Das ebenfalls beschlossene Konjunkturprogramm muss schnell wirken, um die Auswirkungen der weltweiten Rezession etwas abzumildern. Deshalb einigte sich der EU-Gipfel auf ein Paket von 200 Milliarden Euro oder etwa 1,5 Prozent der gemeinsamen Wirtschaftsleistung. Die EU-Staaten übernehmen mit 170 Milliarden Euro den Löwenanteil, richten aber keinen neuen Finanztopf ein, weil die nationalen Pakete in Brüssel angerechnet werden. Für Großunternehmen werden die Ausschreibungen erleichtert und für kleinere und mittlere Betriebe die Beihilferegeln vereinfacht.

Deutschland hat bisher zwei Konjunkturpakete über 32 Milliarden Euro aufgelegt. Man werde darüber beraten, ob weitere Schritte notwendig seien, so Merkel. Für Sonntag hat sie rund 30 Vertreter aus Politik, Wirtschaft, Wissenschaft und Gewerkschaften zu einem Konjunkturgipfel ins Kanzleramt geladen.

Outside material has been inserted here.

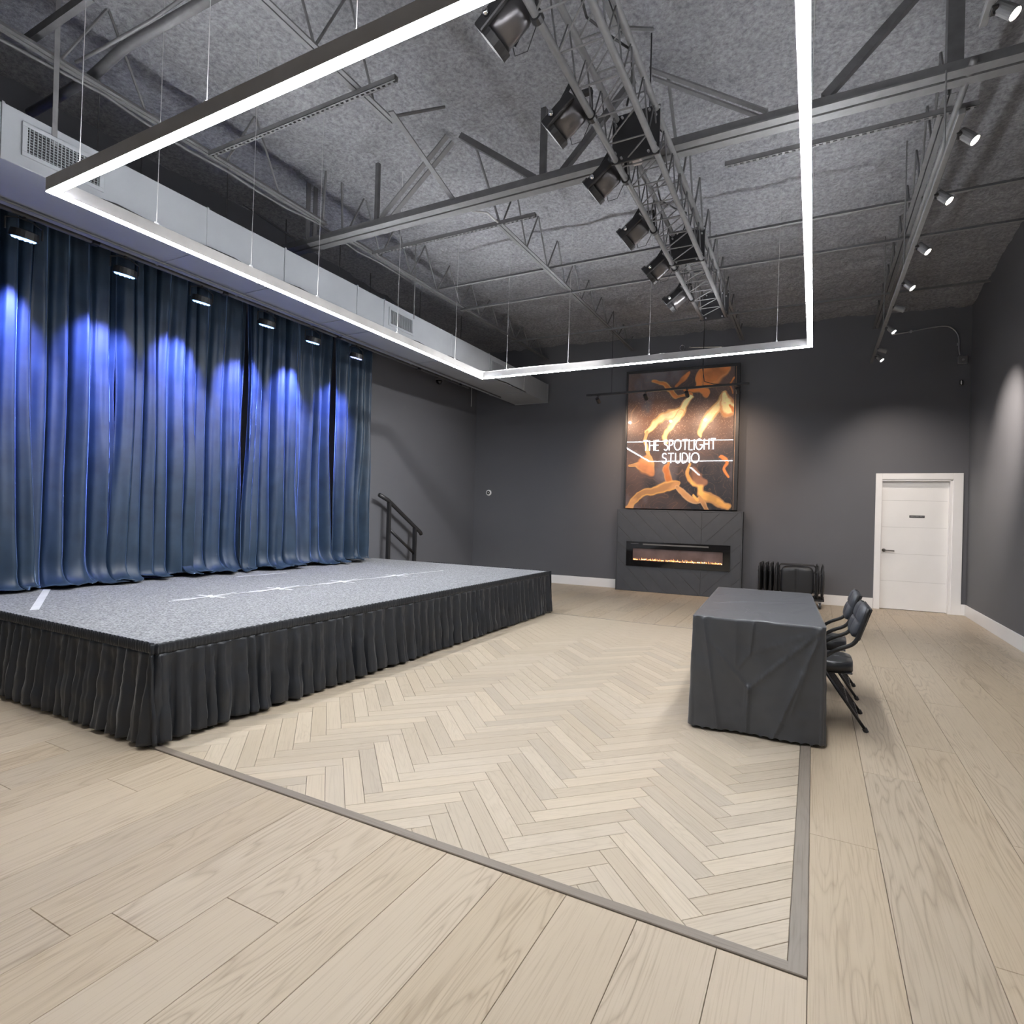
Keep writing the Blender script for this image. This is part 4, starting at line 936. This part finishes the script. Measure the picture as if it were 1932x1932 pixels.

Während sich die Wirtschaft mit dem Konjunkturpaket in ersten Reaktionen zufrieden zeigte, hagelte es vor allem beim Klimapaket Kritik. In seltener Einigkeit fanden sich Energiewirtschaft und Umweltschützer. Die einen befürchten einen Anstieg der Strompreise in den kommenden Jahren, die anderen sehen wegen der vielen Ausnahmeregelungen das Ende des Klimaschutzes heraufziehen.

Davon unbeeindruckt ist die Gipfelbilanz des EU-Ratspräsidenten, Frankreichs Staatschef Nicolas Sarkozy ausgefallen: "Wir brauchen große Ambitionen, keine kleinen. Denn die kleinen versteht keiner, und für kleine Ambitionen opfert niemand seine egoistischen Interessen."